2nd World Congress against Commercial Sexual Exploitation of Children

From Stockholm to Yokohama

Much has been done since 1996: action has been taken to remove children from exploitation and aid their recovery and reintegration into society; campaigns have increased public awareness and targeted specific groups whose understanding is vital; projects have sought to protect children particularly vulnerable to exploitation; research has improved understanding of exploiters, mechanisms and obstacles to overcome.

An Optional Protocol to the Convention on the Rights of the Child on the Sale of Children, Child Prostitution and Child Pornography has been adopted and opened for signature. ILO Convention 182 was adopted in June 1999; it provides that ILO members shall take immediate and effective measures to prohibit and eliminate the worst forms of child labour, including child prostitution and child pornography. A Protocol to Prevent, Suppress and Punish Trafficking in Persons, Especially Women and Children, supplementing the United Nations Convention against Transnational Organized Crime, has also been adopted and opened for signature. National laws have been reviewed and strengthened, and more than 21 countries can now apply extraterritorial legislation, which allows the prosecution of nationals who have committed offences against children in other countries. Thirty-four countries have developed National Plans of Action against commercial sexual exploitation of children and 26 more are developing plans. But we have hardly begun to scratch the surface of the problem.

Demand and Supply

Every Year, millions of children are still sacrificed to gratify the sexual pleasure and profit-making motives of exploiters worldwide. It is impossible to say how many children are the victims of this criminal activity, for they are more often than not hidden - locked out of sight in seedy brothels, trucks plying trade along borders, sometimes far away from home in towns and countries to which they have been trafficked, or perhaps in middle-class suburban schools and shopping centres.

For no country is free of commercial sexual exploitation, no society immune and no child fully protected. Poverty, traditional practices, family dysfunction, drugs and conflict increase the vulnerability of children to exploitation of all forms, as does the very fact of being female. But the pressures of consumerism, misconceptions about sexuality and health, and above all increased demand and the profit motive mean that many children not normally considered vulnerable are also at risk. The isolating yet global world of new media sees children targeted by on-line stalkers and exploiters, while the child pornography trade reaches out ever faster and wider to those who exploit at a distance.

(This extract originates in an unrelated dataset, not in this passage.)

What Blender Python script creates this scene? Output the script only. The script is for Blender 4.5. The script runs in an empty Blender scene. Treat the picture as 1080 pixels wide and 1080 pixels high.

Demand is driven by both paedophiles and non-paedophile abusers. Supply is assured when poor families knowingly or unwittingly sell their children into sex, when 'granny' recruiters promise villagers an income through their children, by pimps and madames who see children as a commodity to be traded, by syndicates who traffick children like contraband goods. And much of this happens because of widespread complicity: taxi drivers who facilitate rendez-vous, hotel clerks who turn a blind eye, neighbours who forgive the man next door his little foibles. Wherever it happens, in whatever form and facilitated by whichever individual or group, one thing is certain: the commercial sexual exploitation of children is pervasive and it is never very far away.

Where will it take place?

The Conference Centre (in Pacifico Yokohama), Yokohama, Japan

Who will participate?

Government delegations, non-governmental organizations (NGOs), United Nations and other relevant intergovernmental bodies, private sector representatives, media.

Children and young people will also participate and, additionally, will meet from 13 to 16 December in Kawasaki, Japan, for a special youth event.